Recently proposed federal legislation has included limitations on the display of targeted advertising to children under 13, but this is the first law in the US to ban all advertising to minors.


After written notice of a violation and a 30-day cure period, the Division of Consumer Protection can administer a fine of up to $2,500 in administrative penalties for each violation. In a court action by the Division of Consumer Protection, the court may issue injunctive relief, order disgorgement of money received in violation of the law, impose a civil penalty of up to $ 2,500 for each violation, award actual damages to an injured customer, and award any other relief the court deems reasonable and necessary.

The law also creates a private right of action (which is not subject to a cure period) allowing a successful claimant to recover attorney fees and the greater of (i) $2,500 per violation or (ii) actual damages for financial, physical, and emotional harm incurred.

Social Media Design Regulations

An accompanying law (also effective March 1, 2024) prohibits social media companies from using a practice, design, or feature that it knows, or should know, causes a minor to become addicted to the social media platform. “Addiction” is defined to include the use of the platform that indicates a user is substantially preoccupied, obsessed, or unable to reduce their use of the platform in a manner that causes physical, emotional, developmental, or material harm to the user.

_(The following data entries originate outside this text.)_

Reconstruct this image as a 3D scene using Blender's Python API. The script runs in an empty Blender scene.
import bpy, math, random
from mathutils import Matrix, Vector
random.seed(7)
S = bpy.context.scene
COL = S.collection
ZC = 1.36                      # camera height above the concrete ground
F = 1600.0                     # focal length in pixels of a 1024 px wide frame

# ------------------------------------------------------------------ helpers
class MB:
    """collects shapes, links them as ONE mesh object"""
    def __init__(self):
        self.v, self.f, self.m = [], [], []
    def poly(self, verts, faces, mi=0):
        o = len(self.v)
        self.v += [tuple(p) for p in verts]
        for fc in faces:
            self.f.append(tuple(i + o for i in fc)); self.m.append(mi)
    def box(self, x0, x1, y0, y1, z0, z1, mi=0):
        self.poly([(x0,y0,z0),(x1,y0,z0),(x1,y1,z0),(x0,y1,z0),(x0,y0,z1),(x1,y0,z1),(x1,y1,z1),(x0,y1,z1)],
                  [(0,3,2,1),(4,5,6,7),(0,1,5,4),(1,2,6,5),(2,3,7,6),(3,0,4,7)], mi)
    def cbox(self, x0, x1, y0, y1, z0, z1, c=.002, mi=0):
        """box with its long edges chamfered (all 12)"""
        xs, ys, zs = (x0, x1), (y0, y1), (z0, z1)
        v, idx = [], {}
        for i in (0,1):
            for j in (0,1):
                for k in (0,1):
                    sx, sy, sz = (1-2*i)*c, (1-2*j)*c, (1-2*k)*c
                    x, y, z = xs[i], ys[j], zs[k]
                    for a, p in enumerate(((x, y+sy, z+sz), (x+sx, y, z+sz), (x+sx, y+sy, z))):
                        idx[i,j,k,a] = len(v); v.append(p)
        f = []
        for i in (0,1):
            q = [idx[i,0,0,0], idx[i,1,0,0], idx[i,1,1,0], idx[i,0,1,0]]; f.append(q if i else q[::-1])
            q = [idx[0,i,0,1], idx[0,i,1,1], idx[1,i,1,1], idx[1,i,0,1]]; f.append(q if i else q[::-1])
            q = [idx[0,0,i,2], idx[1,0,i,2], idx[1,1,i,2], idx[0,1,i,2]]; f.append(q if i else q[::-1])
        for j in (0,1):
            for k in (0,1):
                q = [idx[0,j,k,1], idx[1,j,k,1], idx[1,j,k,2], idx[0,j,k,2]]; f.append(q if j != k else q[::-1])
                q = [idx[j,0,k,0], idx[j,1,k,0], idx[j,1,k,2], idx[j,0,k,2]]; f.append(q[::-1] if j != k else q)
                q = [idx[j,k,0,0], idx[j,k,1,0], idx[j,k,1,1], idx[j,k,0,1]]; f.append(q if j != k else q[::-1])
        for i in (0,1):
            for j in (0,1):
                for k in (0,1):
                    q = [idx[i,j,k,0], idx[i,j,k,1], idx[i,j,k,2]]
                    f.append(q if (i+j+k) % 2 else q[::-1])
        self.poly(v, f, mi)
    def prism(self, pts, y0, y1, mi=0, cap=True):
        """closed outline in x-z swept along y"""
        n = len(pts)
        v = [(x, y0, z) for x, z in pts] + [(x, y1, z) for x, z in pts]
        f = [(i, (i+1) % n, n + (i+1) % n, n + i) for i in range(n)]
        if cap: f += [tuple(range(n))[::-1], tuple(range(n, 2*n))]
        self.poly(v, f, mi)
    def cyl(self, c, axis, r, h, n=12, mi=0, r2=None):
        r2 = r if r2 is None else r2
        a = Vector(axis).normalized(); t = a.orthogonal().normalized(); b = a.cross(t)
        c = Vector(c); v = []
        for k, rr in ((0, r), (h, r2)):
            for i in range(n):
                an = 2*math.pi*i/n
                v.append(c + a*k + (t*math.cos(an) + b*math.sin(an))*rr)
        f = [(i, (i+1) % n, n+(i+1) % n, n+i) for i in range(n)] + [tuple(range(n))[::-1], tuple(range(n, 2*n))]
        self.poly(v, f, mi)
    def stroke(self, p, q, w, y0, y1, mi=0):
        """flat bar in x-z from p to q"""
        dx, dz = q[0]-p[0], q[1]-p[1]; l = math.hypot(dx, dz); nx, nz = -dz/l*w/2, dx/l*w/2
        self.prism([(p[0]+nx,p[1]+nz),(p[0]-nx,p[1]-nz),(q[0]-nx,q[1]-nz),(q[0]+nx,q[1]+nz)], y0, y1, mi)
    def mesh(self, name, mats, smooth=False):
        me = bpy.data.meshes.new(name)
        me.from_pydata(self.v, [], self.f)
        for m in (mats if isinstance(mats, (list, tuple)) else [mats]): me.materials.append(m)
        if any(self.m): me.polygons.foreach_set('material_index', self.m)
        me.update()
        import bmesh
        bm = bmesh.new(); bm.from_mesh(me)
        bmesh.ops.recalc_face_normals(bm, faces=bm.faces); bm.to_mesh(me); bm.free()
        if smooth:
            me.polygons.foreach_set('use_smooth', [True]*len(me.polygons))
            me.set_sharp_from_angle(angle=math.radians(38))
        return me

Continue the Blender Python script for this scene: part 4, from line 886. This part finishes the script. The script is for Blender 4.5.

Subject to a limited good-faith affirmative defense, the Division of Consumer Protection can administer a civil penalty of up to $250,000 for each practice, design, or feature to have caused addiction and up to $2,500 for each minor exposed to such practice, design, or feature. There is also a similar private right of action as the complementary law.

Aspects of these laws may be challenged on a variety of grounds, but it is unclear if businesses will get clarity on which aspects of these laws will survive before they have to begin engineering changes for compliance.